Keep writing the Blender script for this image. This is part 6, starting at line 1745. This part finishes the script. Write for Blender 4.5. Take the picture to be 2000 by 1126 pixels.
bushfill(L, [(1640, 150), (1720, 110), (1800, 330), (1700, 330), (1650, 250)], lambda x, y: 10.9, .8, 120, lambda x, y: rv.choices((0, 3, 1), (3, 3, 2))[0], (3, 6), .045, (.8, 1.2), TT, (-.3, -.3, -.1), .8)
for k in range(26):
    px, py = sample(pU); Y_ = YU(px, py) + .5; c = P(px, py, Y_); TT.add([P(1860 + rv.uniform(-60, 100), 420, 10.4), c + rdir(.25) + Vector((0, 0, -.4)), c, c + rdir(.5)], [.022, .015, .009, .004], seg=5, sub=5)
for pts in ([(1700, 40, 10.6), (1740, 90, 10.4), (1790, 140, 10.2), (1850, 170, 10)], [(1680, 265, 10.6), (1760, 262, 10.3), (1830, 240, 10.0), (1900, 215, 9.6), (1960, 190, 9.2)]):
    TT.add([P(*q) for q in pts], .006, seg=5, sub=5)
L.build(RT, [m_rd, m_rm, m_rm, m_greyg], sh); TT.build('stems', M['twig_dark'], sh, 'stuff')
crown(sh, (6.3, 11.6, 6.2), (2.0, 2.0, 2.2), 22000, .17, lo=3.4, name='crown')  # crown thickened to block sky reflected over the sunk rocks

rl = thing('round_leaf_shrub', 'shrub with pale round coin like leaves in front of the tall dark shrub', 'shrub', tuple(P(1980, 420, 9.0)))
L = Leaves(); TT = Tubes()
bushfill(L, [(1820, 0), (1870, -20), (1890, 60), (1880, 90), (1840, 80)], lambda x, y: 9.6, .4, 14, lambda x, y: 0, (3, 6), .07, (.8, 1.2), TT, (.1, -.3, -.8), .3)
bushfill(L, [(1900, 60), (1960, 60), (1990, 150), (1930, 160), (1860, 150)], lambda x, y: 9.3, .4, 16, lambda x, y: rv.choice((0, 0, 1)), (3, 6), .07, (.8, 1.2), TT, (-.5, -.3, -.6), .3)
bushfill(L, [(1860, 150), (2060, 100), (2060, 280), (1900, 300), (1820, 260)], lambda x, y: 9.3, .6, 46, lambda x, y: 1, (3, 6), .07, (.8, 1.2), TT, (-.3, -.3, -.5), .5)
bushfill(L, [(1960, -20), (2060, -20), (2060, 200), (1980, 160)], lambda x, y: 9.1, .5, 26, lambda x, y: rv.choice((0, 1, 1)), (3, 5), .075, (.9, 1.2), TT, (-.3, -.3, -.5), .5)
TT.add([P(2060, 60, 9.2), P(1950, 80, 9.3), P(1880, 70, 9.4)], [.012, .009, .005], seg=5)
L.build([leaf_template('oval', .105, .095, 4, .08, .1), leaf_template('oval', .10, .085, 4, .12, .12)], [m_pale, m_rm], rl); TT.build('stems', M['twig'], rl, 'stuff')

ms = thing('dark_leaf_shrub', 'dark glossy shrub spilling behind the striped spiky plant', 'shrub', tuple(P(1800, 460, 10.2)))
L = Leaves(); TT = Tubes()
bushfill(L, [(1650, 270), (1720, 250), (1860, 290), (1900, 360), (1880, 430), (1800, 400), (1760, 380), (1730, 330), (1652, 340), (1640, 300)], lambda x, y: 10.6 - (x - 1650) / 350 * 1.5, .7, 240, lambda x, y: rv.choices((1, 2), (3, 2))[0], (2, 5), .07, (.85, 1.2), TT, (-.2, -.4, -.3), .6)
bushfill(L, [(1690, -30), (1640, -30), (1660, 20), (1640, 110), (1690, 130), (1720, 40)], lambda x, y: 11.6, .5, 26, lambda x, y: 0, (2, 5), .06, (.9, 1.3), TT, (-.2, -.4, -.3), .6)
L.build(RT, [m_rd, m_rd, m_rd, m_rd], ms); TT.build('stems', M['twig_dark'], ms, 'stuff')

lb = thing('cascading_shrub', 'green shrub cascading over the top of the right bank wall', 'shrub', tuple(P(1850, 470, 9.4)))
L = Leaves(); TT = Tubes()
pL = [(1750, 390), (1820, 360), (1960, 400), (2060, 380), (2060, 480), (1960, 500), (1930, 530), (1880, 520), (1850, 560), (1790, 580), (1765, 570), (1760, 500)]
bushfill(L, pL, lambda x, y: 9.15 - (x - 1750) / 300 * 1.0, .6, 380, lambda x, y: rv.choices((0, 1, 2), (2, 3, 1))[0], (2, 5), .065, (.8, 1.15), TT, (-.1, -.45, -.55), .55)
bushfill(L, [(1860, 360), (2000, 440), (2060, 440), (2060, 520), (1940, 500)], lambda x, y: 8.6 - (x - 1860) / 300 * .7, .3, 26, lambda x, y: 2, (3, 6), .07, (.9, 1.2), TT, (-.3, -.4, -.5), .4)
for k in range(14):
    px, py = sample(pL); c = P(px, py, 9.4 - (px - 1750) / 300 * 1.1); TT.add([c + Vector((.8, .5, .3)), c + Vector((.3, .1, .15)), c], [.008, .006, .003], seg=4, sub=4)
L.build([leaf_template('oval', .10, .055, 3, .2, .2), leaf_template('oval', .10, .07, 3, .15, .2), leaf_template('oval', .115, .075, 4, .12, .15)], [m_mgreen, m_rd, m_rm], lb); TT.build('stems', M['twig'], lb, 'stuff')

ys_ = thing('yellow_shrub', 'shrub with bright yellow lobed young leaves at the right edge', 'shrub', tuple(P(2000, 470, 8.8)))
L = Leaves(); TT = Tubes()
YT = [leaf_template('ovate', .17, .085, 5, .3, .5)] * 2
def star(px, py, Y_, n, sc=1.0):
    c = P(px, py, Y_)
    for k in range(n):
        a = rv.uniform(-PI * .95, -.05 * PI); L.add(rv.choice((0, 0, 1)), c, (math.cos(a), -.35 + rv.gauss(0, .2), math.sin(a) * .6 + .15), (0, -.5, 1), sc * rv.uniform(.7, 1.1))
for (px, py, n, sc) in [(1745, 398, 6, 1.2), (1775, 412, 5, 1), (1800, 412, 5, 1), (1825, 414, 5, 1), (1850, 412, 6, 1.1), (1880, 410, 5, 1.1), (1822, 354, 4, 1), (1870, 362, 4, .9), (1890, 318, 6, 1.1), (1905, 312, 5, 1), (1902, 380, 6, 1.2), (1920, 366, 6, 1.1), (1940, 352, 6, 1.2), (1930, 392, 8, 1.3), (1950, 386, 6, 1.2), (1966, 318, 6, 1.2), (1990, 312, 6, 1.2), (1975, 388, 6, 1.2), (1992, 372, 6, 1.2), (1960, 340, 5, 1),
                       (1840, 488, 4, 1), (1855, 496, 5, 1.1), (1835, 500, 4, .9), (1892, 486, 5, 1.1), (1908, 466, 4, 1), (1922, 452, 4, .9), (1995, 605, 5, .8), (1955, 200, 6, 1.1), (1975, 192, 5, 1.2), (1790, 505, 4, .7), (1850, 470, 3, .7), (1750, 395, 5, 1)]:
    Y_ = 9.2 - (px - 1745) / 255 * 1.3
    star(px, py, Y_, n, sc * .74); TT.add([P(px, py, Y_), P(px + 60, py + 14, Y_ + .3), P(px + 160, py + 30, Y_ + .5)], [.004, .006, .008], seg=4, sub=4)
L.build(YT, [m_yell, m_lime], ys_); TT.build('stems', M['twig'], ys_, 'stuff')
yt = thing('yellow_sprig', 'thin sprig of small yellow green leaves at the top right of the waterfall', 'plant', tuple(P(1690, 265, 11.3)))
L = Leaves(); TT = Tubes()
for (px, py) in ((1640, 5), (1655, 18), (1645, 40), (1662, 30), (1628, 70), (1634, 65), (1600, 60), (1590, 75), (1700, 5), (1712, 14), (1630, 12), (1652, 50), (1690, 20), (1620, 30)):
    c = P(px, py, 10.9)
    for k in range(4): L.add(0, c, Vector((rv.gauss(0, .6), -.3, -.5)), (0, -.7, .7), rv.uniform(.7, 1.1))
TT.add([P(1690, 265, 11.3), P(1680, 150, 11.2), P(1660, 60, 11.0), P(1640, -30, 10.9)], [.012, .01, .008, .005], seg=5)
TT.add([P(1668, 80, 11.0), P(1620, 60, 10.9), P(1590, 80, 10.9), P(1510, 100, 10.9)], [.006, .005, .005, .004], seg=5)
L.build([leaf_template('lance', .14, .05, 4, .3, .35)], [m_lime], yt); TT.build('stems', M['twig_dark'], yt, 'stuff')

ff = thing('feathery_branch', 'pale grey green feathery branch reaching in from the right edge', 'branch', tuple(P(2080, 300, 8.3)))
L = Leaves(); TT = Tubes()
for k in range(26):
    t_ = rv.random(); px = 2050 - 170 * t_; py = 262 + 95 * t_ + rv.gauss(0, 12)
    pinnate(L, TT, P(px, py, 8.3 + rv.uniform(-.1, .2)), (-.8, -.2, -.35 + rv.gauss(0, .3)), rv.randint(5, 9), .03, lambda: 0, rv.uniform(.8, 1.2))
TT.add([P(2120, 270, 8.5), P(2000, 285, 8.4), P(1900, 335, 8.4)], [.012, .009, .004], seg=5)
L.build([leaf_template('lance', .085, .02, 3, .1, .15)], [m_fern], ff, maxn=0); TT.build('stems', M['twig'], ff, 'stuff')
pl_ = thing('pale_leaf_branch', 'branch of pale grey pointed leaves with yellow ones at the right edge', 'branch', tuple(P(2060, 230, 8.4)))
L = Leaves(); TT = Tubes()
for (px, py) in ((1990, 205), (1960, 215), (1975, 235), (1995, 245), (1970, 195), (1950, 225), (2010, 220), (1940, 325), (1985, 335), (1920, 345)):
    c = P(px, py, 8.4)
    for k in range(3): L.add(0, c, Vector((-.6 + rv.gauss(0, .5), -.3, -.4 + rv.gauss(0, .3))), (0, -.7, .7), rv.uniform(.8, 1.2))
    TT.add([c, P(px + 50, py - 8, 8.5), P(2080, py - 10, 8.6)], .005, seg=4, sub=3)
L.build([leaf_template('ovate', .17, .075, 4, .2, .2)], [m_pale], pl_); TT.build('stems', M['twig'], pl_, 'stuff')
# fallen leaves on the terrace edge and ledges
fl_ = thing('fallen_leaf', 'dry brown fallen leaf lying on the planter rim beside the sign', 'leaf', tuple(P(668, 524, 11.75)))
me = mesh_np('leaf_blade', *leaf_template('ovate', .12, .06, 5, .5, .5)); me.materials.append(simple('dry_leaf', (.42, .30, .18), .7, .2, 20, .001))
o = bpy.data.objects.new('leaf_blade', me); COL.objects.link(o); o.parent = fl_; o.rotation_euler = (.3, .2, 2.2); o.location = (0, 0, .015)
★ ★ ★ ★ ★ ★ ★
### YOUR GOAL
Beginning at the first line above, repeat exactly until the line containing "22000, .17, lo=3.4, name='crown')", which is included.

### COMPLETED EXERCISE
Keep writing the Blender script for this image. This is part 6, starting at line 1745. This part finishes the script. Write for Blender 4.5. Take the picture to be 2000 by 1126 pixels.
bushfill(L, [(1640, 150), (1720, 110), (1800, 330), (1700, 330), (1650, 250)], lambda x, y: 10.9, .8, 120, lambda x, y: rv.choices((0, 3, 1), (3, 3, 2))[0], (3, 6), .045, (.8, 1.2), TT, (-.3, -.3, -.1), .8)
for k in range(26):
    px, py = sample(pU); Y_ = YU(px, py) + .5; c = P(px, py, Y_); TT.add([P(1860 + rv.uniform(-60, 100), 420, 10.4), c + rdir(.25) + Vector((0, 0, -.4)), c, c + rdir(.5)], [.022, .015, .009, .004], seg=5, sub=5)
for pts in ([(1700, 40, 10.6), (1740, 90, 10.4), (1790, 140, 10.2), (1850, 170, 10)], [(1680, 265, 10.6), (1760, 262, 10.3), (1830, 240, 10.0), (1900, 215, 9.6), (1960, 190, 9.2)]):
    TT.add([P(*q) for q in pts], .006, seg=5, sub=5)
L.build(RT, [m_rd, m_rm, m_rm, m_greyg], sh); TT.build('stems', M['twig_dark'], sh, 'stuff')
crown(sh, (6.3, 11.6, 6.2), (2.0, 2.0, 2.2), 22000, .17, lo=3.4, name='crown')  # crown thickened to block sky reflected over the sunk rocks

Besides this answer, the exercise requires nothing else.